In short: don’t be afraid to lose the battle.

If you lose a customer, that sucks. I get it. Apparently, it sucked for the Comcast rep as well. But do the right thing: give the customer what they are entitled to receive. Whether it’s a refund, technical support, etc. If they are disappointed by one of your indie games and they want to tell you about it, be humble. Listen to them and don’t push back!

Don’t be afraid to lose the battle.

Which leads us to:

 

Don’t escalate complaints

Sometime last year, I had a client that made it mandatory for writers and editors to be in a group conversation via Skype at all times. Annoying, but I decided to give it a shot. These guys would talk at all hours of the night, and I would get the messages send to my smartphone all night long. Eventually, I ended up leaving the group conversation and ignoring their messages altogether, to which they locked me out of my author account.

The job wasn’t that great to begin with, and when that happened? I knew I was quitting. I wanted to hear their side of the story first, so asked them why they locked me out.

“We didn’t hear from you in Skype so we thought you had quit.”

Great.
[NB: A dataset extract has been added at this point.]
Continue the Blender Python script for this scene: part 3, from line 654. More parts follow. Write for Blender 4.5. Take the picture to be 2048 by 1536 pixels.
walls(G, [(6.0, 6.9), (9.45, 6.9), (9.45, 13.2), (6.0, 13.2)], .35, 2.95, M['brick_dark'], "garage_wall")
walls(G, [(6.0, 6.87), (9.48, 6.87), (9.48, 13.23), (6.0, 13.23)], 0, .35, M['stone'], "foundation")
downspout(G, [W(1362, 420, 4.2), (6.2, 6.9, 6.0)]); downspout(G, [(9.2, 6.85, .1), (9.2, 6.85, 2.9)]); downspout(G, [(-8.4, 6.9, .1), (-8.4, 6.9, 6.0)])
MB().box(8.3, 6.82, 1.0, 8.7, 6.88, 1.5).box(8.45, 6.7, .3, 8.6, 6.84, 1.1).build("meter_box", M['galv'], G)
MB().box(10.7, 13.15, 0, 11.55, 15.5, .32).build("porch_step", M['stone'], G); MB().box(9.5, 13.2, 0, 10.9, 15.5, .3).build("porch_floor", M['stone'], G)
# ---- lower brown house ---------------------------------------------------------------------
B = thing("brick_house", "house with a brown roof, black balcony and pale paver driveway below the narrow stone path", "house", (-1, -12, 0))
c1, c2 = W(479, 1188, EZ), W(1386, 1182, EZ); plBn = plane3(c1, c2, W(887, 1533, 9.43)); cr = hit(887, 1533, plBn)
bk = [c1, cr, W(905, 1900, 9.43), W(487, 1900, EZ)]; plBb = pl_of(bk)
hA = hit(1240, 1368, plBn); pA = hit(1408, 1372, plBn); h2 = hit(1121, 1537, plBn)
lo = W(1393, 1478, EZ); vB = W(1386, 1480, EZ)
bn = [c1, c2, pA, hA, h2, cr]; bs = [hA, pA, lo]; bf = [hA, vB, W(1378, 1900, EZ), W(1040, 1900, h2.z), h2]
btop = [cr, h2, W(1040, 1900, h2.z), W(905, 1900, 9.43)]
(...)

Well, I didn’t block them on Skype – I just left the conversation.

“You’re a good writer and everyone loves reading your work, so we’ll reinstate you.”

Now, I wasn’t getting paid that much for the job anyway, and it was clear they were demanding too much. I told the guy I was quitting, they were not paying enough for how demanding the job was becoming (they were also paying late and not willing to increase rates), and his tone changed immediately.

“You’re quitting! Oh well, nobody liked what you wrote anyway! Nobody was interested in it!”

Believe me guys: I gave this guy a tongue lashing (professionally, of course) and never looked back.

What’s the point of this little tale? If a customer (in this case, the writer) comes to you (in this instance, the client) to file a complaint and you’re not happy with it, don’t escalate it even further! A customer complaint is only that: a complaint. There’s a chance the customer could come conduct business with you again if treat them professionally. If you make the matter worse? They’re going to take it personally and never come back.

Would I have continued writing for the client above? If they were willing to work a few things out, it’s a possibility. But after that exchange? I’d rather dig ditches.

Your customer will feel the same if you escalate their situation and make it even worse.

 

Keep your ego at bay

Good customer service isn’t difficult. At face value, doing the right thing seems simple. Yet, when you let your ego get into the way, then that’s when customer service can become quite difficult. For example, if someone buys your indie game and contacts you wanting a refund simply because they think, ‘it sucks,’ you may take this personally (and rightfully so). Is that a good enough reason for a refund? Probably not – especially if your indie game had a lite/demo version available for free. But think about it in this way:

Would you rather tell the customer ‘no,’ risk angering them, and lose their business forever? Or would you rather lose a few bucks but make their customer service experience pleasant enough that they may consider buying one of your future indie games?

The choice is obvious, so keep your ego in check.

Good customer service is mandatory. End of story. It’s one of the things that will keep your players coming back to you and supporting you, so provide the best customer service possible at all times.